The following are from P.G. Wodehouse, a master of image metaphor:

The angry swan uncoiled another eight feet of neck.
Unseen in the background, Fate was quietly slipping lead into the boxing-glove.
A melancholy-looking man, he had the appearance of one who has searched for the leak in life's gas-pipe with a lighted candle.

Biblical examples

  1. ְ וְזָרְחָ֨ה לָכֶ֜ם יִרְאֵ֤י שְׁמִי֙ שֶׁ֣מֶשׁ צְדָקָ֔ה וּמַרְפֵּ֖א בִּכְנָפֶ֑יהָ But for you who respect my name, the sun of vindication will rise with healing wings,
  2. ִֽוִֽיצָאתֶ֥ם וּפִשְׁתֶּ֖ם כְּעֶגְלֵ֥י מַרְבֵּֽק and you will skip about like calves released from the stall (Malachi 3:20 NET)
  3. ֣עַ֣ל מֶ֥ה תֻכּ֛וּ ע֖וֹד תּוֹסִ֣יפוּ סָרָ֑ה כָּל־רֹ֣אשׁ לָחֳלִ֔י וְכָל־לֵבָ֖ב דַּוָּֽי Why will you still be smitten, that you continue to rebel?
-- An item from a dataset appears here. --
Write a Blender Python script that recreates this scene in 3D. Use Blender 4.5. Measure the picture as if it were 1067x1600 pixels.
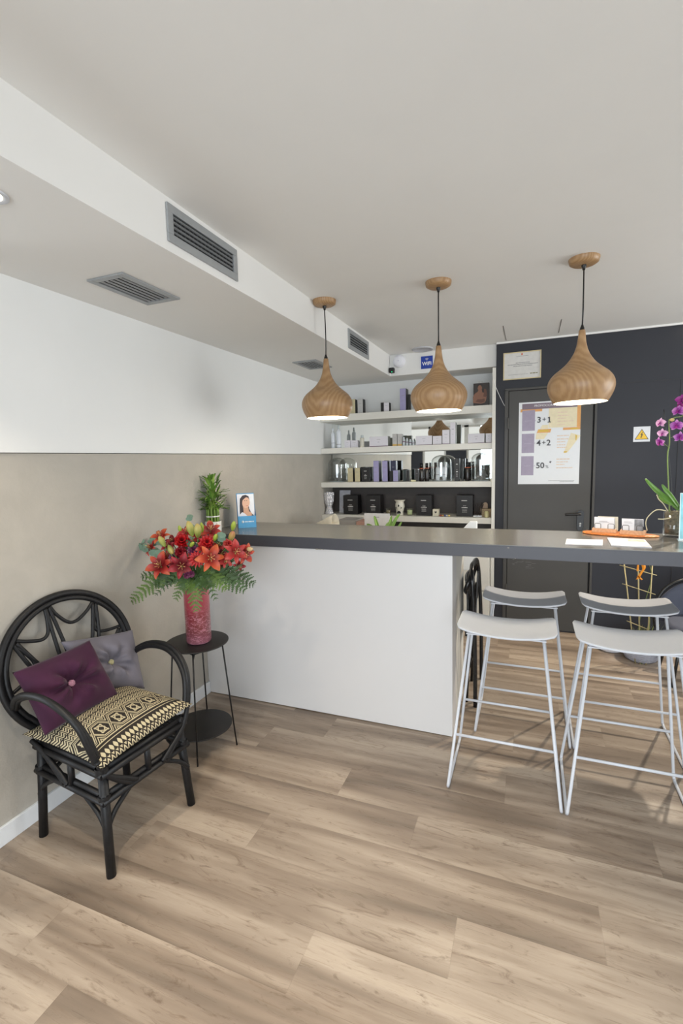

The whole head is sick, and the whole heart faint. (Isaiah 1:5)
  4. לְפָנִים הָאָ֣רֶץ יָסַ֑דְתָּ וּֽמַעֲשֵׂ֖ה יָדֶ֣יךָ שָׁמָֽיִם The heavens will perish, but you will last. All of them will wear out like a garment; like clothes you will change them, and they will be discarded. (Psalm 102:26)

Embedded image metaphors

Sometimes we find image metaphors embedded in much larger metaphorical complexes, as in:

  1. ְ֝ וְ֝גִ֗יל גְּבָע֥וֹת תַּחְגֹּֽרְנָה and the hills tie joy around their waists (Psalm 65:13b) Lush grass is a delight for both sheep and shepherds. From a distance, green hills may look clothed in green.
  2. לָבְשׁ֬וּ כָרִ֨ים ׀ הַצֹּ֗אן the pastures clothe themselves with flocks (Psalm 65:13b) From a great distance, pastures may easily seem to wear a white garment, which on closer inspection proves to be dense flocks of sheep.
  3. ַוַעֲמָקִ֥ים יַֽעַטְפוּ־בָ֑ר and the valleys put on grain (Psalm 65:14) The standing grain is imaged as the valley fields’ clothing.
All of these metaphors feature personification as well—of the hills, of the pastures, and of the valleyes. All are said to be clothed.

Sometimes a symbol or archetype serves as the basis of an image metaphor:

  1. ְ֝ וְ֝עָלָ֗יו יָצִ֥יץ נִזְרֽוֹ On him [the king] shall his crown shine (i.e., the king’s reign will prosper) (Psalm 132:18b) Here the royal crown symbolises the king and his reign.